Surrogate-modeling-assisted creep-fatigue reliability assessment in a low-pressure turbine disc considering multi-source uncertainty

This paper proposes a surrogate modeling approach based on XGboost machine learning technique, in order to establish a data-driven mapping relationship between input and output abstracted from practical finite element analysis (FEA) results. It facilitates novel insights into an efficient application of creep-fatigue reliability assessment in low-pressure turbine disc without a large amount of high-fidelity FEA cases. In detail, a general technical route is proposed for the probabilistic estimations of creep-fatigue lifetimes, where the multi-source uncertainties in the sequenced levels are synchronously considered.
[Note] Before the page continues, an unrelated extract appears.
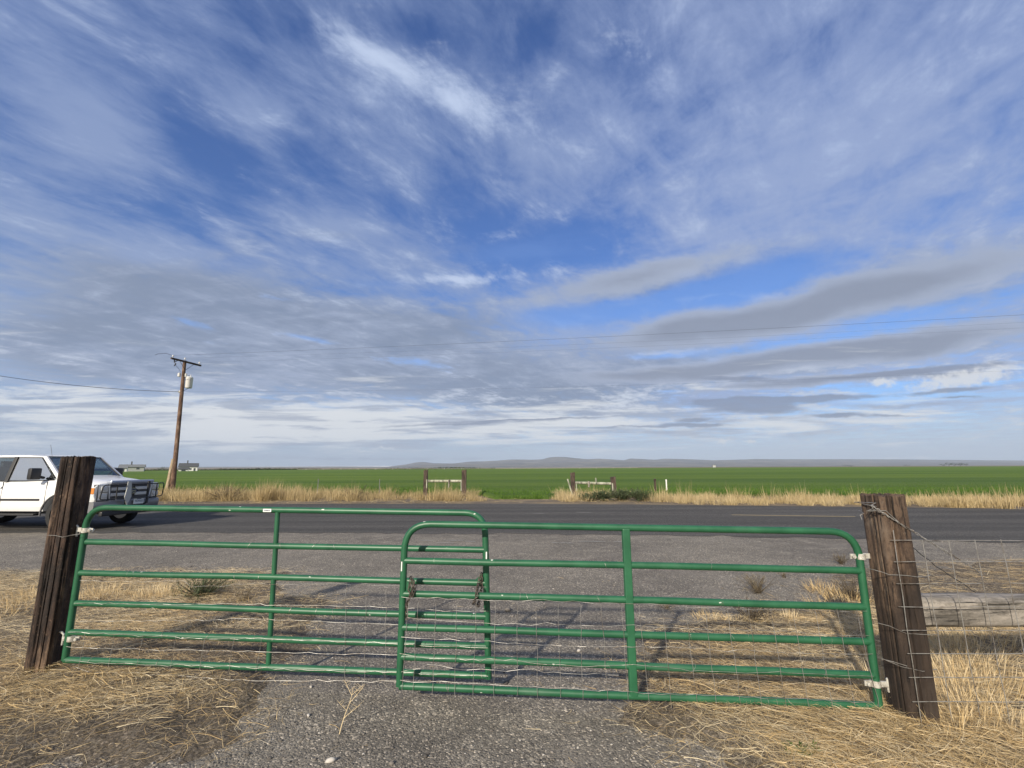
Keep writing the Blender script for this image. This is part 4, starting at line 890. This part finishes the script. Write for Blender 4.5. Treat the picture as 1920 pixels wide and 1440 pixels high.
# ------------------------------------------------------------------ old timber braces across the road
def ground_y(u, Y): p = aty(u, 870, Y); p.z = 0; return p
def fpost(root, p, w, h, m, lean=0.0, name='post', lab=None):
    mb = MB(); n = 8; rings = []
    for i in range(n+1):
        z = -.2+(h+.2)*i/n; rings.append([Vector((p.x+lean*z+q[0]*w/2*(1+.06*math.sin(i*2.1+q[1]*2)), p.y+q[1]*w/2, z+(q[0]*.02 if i == n else 0))) for q in ((-1, -1), (.1, -1.08), (1, -1), (1.05, .1), (1, 1), (0, 1.05), (-1, 1), (-1.06, 0))])
    mb.loft(rings); o = mb.build(name, m, root)
    if lab: o['label'] = lab
    return o
Y = 27.5
def brace(u0, u1, v0, v1, w0, w1, railv, label, extra, Y):
    a, b = ground_y(u0, Y), ground_y(u1, Y); root = empty('timber_brace', a, 0, label, 'fence brace', 'timber braces in the grass across the road'); d = b-a
    fpost(root, Vector((0, 0, 0)), w0, aty(u0, v0, Y).z, M['farw']); fpost(root, d, w1, aty(u1, v1, Y).z, M['farw'], .0 if railv[0] < 904 else -.06)
    za, zb = aty(u0, railv[0], Y).z, aty(u1, railv[1], Y).z
    mb = MB(); mb.tube([Vector((w0/2, 0, za)), Vector((d.x-w1/2, d.y, zb))], .075, 8); mb.build('rail', M['palew'], root, True)
    for (u, vt, vb, w, ln, m, nm) in extra:
        q = ground_y(u, Y)-a; mb = MB(); z1 = aty(u, vt, Y).z; z0 = max(aty(u, vb, Y).z, -.1); mb.tube([Vector((q.x+ln, q.y-.15, z0)), Vector((q.x, q.y-.12, z1))], w/2, 8); mb.build(nm, M[m], root, True)
brace(799, 870.5, 881, 881, .22, .26, (902, 902), 'timber brace of two dark posts and a pale rail, the taller and left one', [(843, 899, 914, .09, 0, 'greyw', 'picket'), (802, 899, 915, .07, 0, 'palew', 'picket'), (866, 900, 920, .07, 0, 'palew', 'picket')], Y)
brace(1073, 1150, 886, 894, .24, .26, (905, 907), 'timber brace with one short weathered post and a leaning pale stick', [(1063, 898, 931, .09, .28, 'palew', 'leaning_stick'), (1115.5, 896, 906, .08, 0, 'palew', 'picket'), (1102, 902, 913, .09, 0, 'greyw', 'picket'), (1079, 905, 920, .06, 0, 'palew', 'picket'), (1146, 906, 920, .08, 0, 'palew', 'picket')], 27.0)
def stake(u, v, Y, w, m, label):
    a = ground_y(u, Y); mb = MB(a); h = aty(u, v, Y).z; mb.box(a+Vector((0, 0, h/2-.1)), (w, w*.6, h+.2)); mb.box(a+Vector((0, -.001, h-.06)), (w*1.15, w*.7, .10)); tag(mb.build('marker_post', M[m]), label, 'marker post', 'thin posts in the far grass')
stake(599, 898, 28, .035, 'grey', 'thin grey metal stake in the tall grass left of the braces')
stake(713.5, 898, 28, .035, 'grey', 'thin grey metal stake in grass, just left of the left brace')
stake(1247, 899, 30, .07, 'wallw', 'short white marker post at the edge of the green field')
stake(1226, 898, 30, .12, 'farw', 'short dark post beside the white marker post')

# ------------------------------------------------------------------ distant farm
def house(name, u0, u1, vb, vw, vr, Y, wall, roof, label, depth, ridge_x=True, extra=None, cat='house', pipe=None):
    a = aty(u0, vb, Y); b = aty(u1, vb, Y); W = b.x-a.x; z0 = 0; zw = aty(u0, vw, Y).z; zr = aty((u0+u1)/2, vr, Y).z
    W *= .84; root = empty(name, (a.x, Y, 0), math.atan2(-a.x, Y)*.9, label, cat, 'farm buildings across the field'); V = Vector
    mb = MB(); mb.box(V((W/2, depth/2, zw/2)), (W, depth, zw)); mb.add([V((0, 0, zw)), V((0, depth, zw)), V((0, depth/2, zr))], [(0, 1, 2)]); mb.add([V((W, 0, zw)), V((W, depth, zw)), V((W, depth/2, zr))], [(0, 1, 2)]); wl = mb.build('wall', wall, root)
    mb = MB(); o = .5
    mb.add([V((-o, -o, zw-.15)), V((W+o, -o, zw-.15)), V((W+o, depth/2, zr+.15)), V((-o, depth/2, zr+.15)), V((W+o, depth+o, zw-.15)), V((-o, depth+o, zw-.15))], [(0, 1, 2, 3), (3, 2, 4, 5)])
    mb.add([V((-o, -o, zw-.4)), V((W+o, -o, zw-.4)), V((W+o, -o, zw-.15)), V((-o, -o, zw-.15))], [(0, 1, 2, 3)])
    rf = mb.build('roof', roof, root)
    if pipe: mb = MB(); mb.box(V((W*pipe, depth/2, zr+.9)), (.7, .7, 2.4)); mb.build('chimney', M['roof'], rf)
    for (t, z, w, h) in (extra or []):
        mb = MB(); mb.box(V((W*t, -.02, z)), (w, .1, h)); mb.build('window' if h < 1.9 else 'door', M['winw'], wl)
    return root
house('farmhouse', 334.5, 369, 883, 874.5, 868.5, 330, M['wallw'], M['roof'], 'white farmhouse with dark roof just right of the utility pole', 9, extra=[(.3, 1.7, 1.4, 1.2), (.62, 1.7, 1.4, 1.2), (.85, 1.2, 1.2, 2.2)], pipe=.42)
house('garage', 335, 352, 883.5, 879.5, 876.5, 318, M['wallw'], M['roof'], 'small white outbuilding in front of the farmhouse', 6, extra=[(.5, .9, 2.4, 1.95)], cat='outbuilding')
house('barn', 222, 266, 885, 875, 871, 300, M['wallg'], M['roofg'], 'long grey barn seen beyond the truck hood', 12, extra=[(.2, 1.7, 3.0, 3.2), (.75, 2.2, 1.6, 1.2)], cat='barn', pipe=.45)
house('shed', 222, 236, 884, 877, 874, 286, M['wallw'], M['roofg'], 'small pale shed against the left end of the barn', 7, extra=[(.5, 1.2, 1.5, 2.2)], cat='shed')
house('shed', 1336.5, 1342.5, 874, 872, 871, 1150, M['wallg'], M['roofg'], 'tiny white building far off beyond the right of the field', 12, cat='shed')
def far_tree(u, Y, h, w, label, n=260):
    a = ground_y(u, Y); root = empty('tree', a, 0, label, 'tree', 'trees beyond the field')
    mb = MB(); mb.tube([Vector((0, 0, -.3)), Vector((.1, 0, h*.3)), Vector((0, 0, h*.6))], [h*.04, h*.03, h*.015], 7)
    for k in range(4): an = k*1.7; mb.tube([Vector((.05, 0, h*.3)), Vector((math.cos(an)*w*.25, math.sin(an)*w*.25, h*.6))], [h*.018, h*.008], 5)
    mb.build('trunk', M['bark'], root)
    cc = rng.normal(0, 1, (9, 3)); cc /= np.linalg.norm(cc, axis=1, keepdims=True); cc *= np.array([w*.33, w*.33, h*.26]); cc[:, 2] += h*.62
    p = cc[rng.integers(0, 9, n)]+rng.normal(0, 1, (n, 3))*np.array([w*.12, w*.12, h*.10]); s = rng.uniform(.25, .6, n)*h*.10
    q = rng.normal(0, 1, (n, 2, 3)); V = np.stack([p-q[:, 0]*s[:, None]*.6, p+q[:, 1]*s[:, None]*.6, p+q[:, 0]*s[:, None]*.6, p-q[:, 1]*s[:, None]*.6], 1).reshape(-1, 3)
    raw_mesh('crown', V, np.arange(n*4).reshape(-1, 4), M['leaff'], np.repeat(np.clip((p[:, 2]/h-.3)*1.2+rng.normal(0, .15, n), 0, 1), 4), root)
for i, (u, Y_, h, w) in enumerate([(310, 360, 3.4, 7), (296, 380, 2.6, 6), (275, 330, 2.0, 5), (1768, 900, 5, 14), (1779, 880, 7.5, 12), (1789, 900, 6, 15), (1800, 890, 7.0, 14), (1811, 900, 6.5, 13), (1700, 1000, 4, 14), (1585, 1050, 4.5, 16), (1595, 1050, 3.5, 14), (420, 640, 4.0, 12), (412, 650, 3.2, 10), (560, 700, 2.6, 14)]):
    pl = ['low round dark tree left of the farmhouse, nearest it', 'smaller dark bush-like tree beside the round one left of the farmhouse', 'low dark bush-like tree between the barn and the pole', 'leftmost dark tree of the far right group', 'tallest dark tree of the far right group', 'broad dark tree in the middle of the far right group', 'second dark tree from the right in the far right group', 'rightmost dark tree of the far right group', 'lone dark tree left of the far right group', 'left one of two far trees above the brown post', 'right one of two far trees above the brown post', 'right one of two low trees far right of the farmhouse', 'left one of two low trees far right of the farmhouse', 'low wide tree on the horizon above the tall tan grass'][i]
    far_tree(u, Y_, h, w, pl)
# low dark scrub along the far left side of the field: one band nobody could count
n = 9000; x = rng.uniform(-520, -20, n)*1.0; Yb = np.interp(x, [-520, -60, 0], [430, 520, 560])+rng.uniform(0, 14, n); hh = (vnoise(x, Yb*0, .03, 4, 8)*2.6)
p = np.stack([x, Yb, rng.uniform(0, 1, n)*hh], 1); q = rng.normal(0, .45, (n, 2, 3)); V = np.stack([p-q[:, 0], p+q[:, 1], p+q[:, 0], p-q[:, 1]], 1).reshape(-1, 3)
raw_mesh('distant_scrub', V, np.arange(n*4).reshape(-1, 4), M['leaff'], np.repeat(rng.uniform(0, 1, n), 4))['kind'] = 'stuff'
# wheeled irrigation line far out in the crop
ir = empty('irrigation_line', (-200, 430, 0), 0, 'long pale wheeled irrigation pipe lying far out across the green field', 'irrigation pipe')
mb = MB(); mb.tube([Vector((i*8.0, i*.3, 1.0)) for i in range(41)], .09, 8); mb.build('pipe', M['galv'], ir, True)
for k in range(20):
    mb = MB(); c = Vector((8+k*16, .6*k+.3, 1.0)); mb.tube([c+Vector((0, math.cos(a)*.75, math.sin(a)*.75)) for a in [2*math.pi*j/14 for j in range(14)]], .06, 5, True)
    for j in range(4): a = j*math.pi/4; d = Vector((0, math.cos(a)*.75, math.sin(a)*.75)); mb.tube([c-d, c+d], .03, 4)
    mb.build('wheel', M['galv'], ir)

# ------------------------------------------------------------------ soil, straw and grass near the gate
LP_ = [(-14, 8.6), (-7.7, 8.2), (-4.1, 8.0), (-3.2, 7.0), (-2.6, 6.1), (-2.15, 5.3), (-2.1, 4.3), (-1.95, 3.75), (-2.05, 3.4), (-2.5, 3.08), (-3.1, 2.6), (-3.5, 1.0), (-14, 1.0)]
RP_ = [(14, 9.0), (9, 8.6), (5.9, 8.0), (4.7, 7.0), (3.7, 6.2), (2.5, 5.75), (1.6, 5.2), (1.2, 4.6), (1.0, 4.1), (.93, 3.6), (1.02, 3.2), (1.2, 2.9), (1.45, 2.6), (1.7, 1.0), (14, 1.0)]
def mask(x, y, poly, r=.22):
    t = np.zeros(len(x))
    for k in range(16):
        a = k*2.4; q = r*math.sqrt((k+.5)/16); t += inpoly(x+q*math.cos(a)+(vnoise(x, y, 2.2, 4, 5)-.5)*1.0, y+q*math.sin(a)+(vnoise(x, y, 2.2, 4, 6)-.5)*1.0, poly)
    return t/16
def soilz(x, y, poly): return mask(x, y, poly)*(.012+.075*vnoise(x, y, 1.6, 4, 2)+.02*vnoise(x, y, 9, 2, 3))-.012
for nm, poly, x0, x1 in (('left', LP_, -14, -1.2), ('right', RP_, .3, 14)):
    gx = np.arange(x0, x1, .06); gy = np.arange(1.2, 9.3, .06); XX, YY = np.meshgrid(gx, gy, indexing='ij'); x = XX.ravel(); y = YY.ravel(); z = soilz(x, y, poly)
    nx, ny = len(gx), len(gy); i, j = np.meshgrid(np.arange(nx-1), np.arange(ny-1), indexing='ij'); a = (i*ny+j).ravel()
    raw_mesh('soil', np.stack([x, y, z], 1), np.stack([a, a+ny, a+ny+1, a+1], 1), M['soil'], smooth=True)['kind'] = 'structure'
def scatter(n, poly, xr, yr, dens=None):
    x = rng.uniform(*xr, n); y = yr[0]+(yr[1]-yr[0])*rng.uniform(0, 1, n)**1.35
    keep = rng.uniform(0, 1, n) < mask(x, y, poly, .75)**1.5*(dens(x, y) if dens is not None else 1)
    keep &= (np.abs(x) < y*1.14+.5)
    return x[keep], y[keep]
def straw(name, n, poly, xr, yr, az, spread, dens, tone, Lr=(.10, .34), seed=0, el=(.0, .32)):
    x, y = scatter(n, poly, xr, yr, dens); k = len(x)
    z = soilz(x, y, poly)+rng.uniform(.0, .05, k)**1.0
    A = rng.normal(az, spread, k)+rng.choice([0, math.pi], k, p=[.7, .3])+(vnoise(x, y, 1.6, 3, seed)-.5)*4.5; A = np.where(rng.uniform(0, 1, k) < .5, rng.uniform(0, 6.283, k), A)
    E_ = rng.uniform(el[0], el[1], k)**1; L = rng.uniform(*Lr, k)*rng.choice([.35, .7, 1, 1.5], k, p=[.4, .3, .2, .1])
    T = np.clip(tone(x, y)+rng.normal(0, .27, k), 0, 1)
    o = blades(name, np.stack([x, y, z], 1), dirs(A, E_), L, rng.choice([.0012, .0018, .0028, .0045], k, p=[.35, .35, .22, .08]), E_*rng.uniform(.6, 1.2, k), M['straw'], T, seg=3, flat=True); o['kind'] = 'stuff'
def dl(x, y):
    return np.clip(-.1+1.75*vnoise(x, y, 1.2, 4, 31), .08, 1)*np.where(y < 3.5, np.clip(vnoise(x, y, 1.4, 3, 7)*1.3-.35, .05, 1), 1)*np.where((y > 4.1) & (y < 5.1), .8, 1)
straw('dry_straw', 185000, LP_, (-10, -1.6), (2.5, 8.6), 2.7, .8, dl, lambda x, y: .38+.55*vnoise(x, y, 1.5, 4, 9)+np.where(y > 5.0, .13, -.05), seed=41)
straw('dry_straw', 260000, RP_, (.8, 10.5), (2.5, 9.0), -.75, .75, lambda x, y: np.clip(-.05+1.75*vnoise(x, y, 1.1, 4, 33), .08, 1)*np.where(y > 6.0, .22, 1), lambda x, y: .42+.55*vnoise(x, y, 1.5, 4, 19)-.10*(y > 6), seed=42)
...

Subjected to typical creep-fatigue load spectrum, precise weakness hotspot is identified at the 1st bottom fir-tree groove of the turbine disc. Based on hotspot-based strategy, it is found that XGboost-involved surrogate modeling approach significantly improves the computational efficiency. The common results show that logarithmic creep-fatigue lifetimes roughly obey the normal distributions with the present of uncertainty sources, regardless of the multi-source combinations. Specifically, geometric tolerance plays an important role in reliability assessment results, which not only makes conservative gap but also shows high sensitivity in the reliability assessments.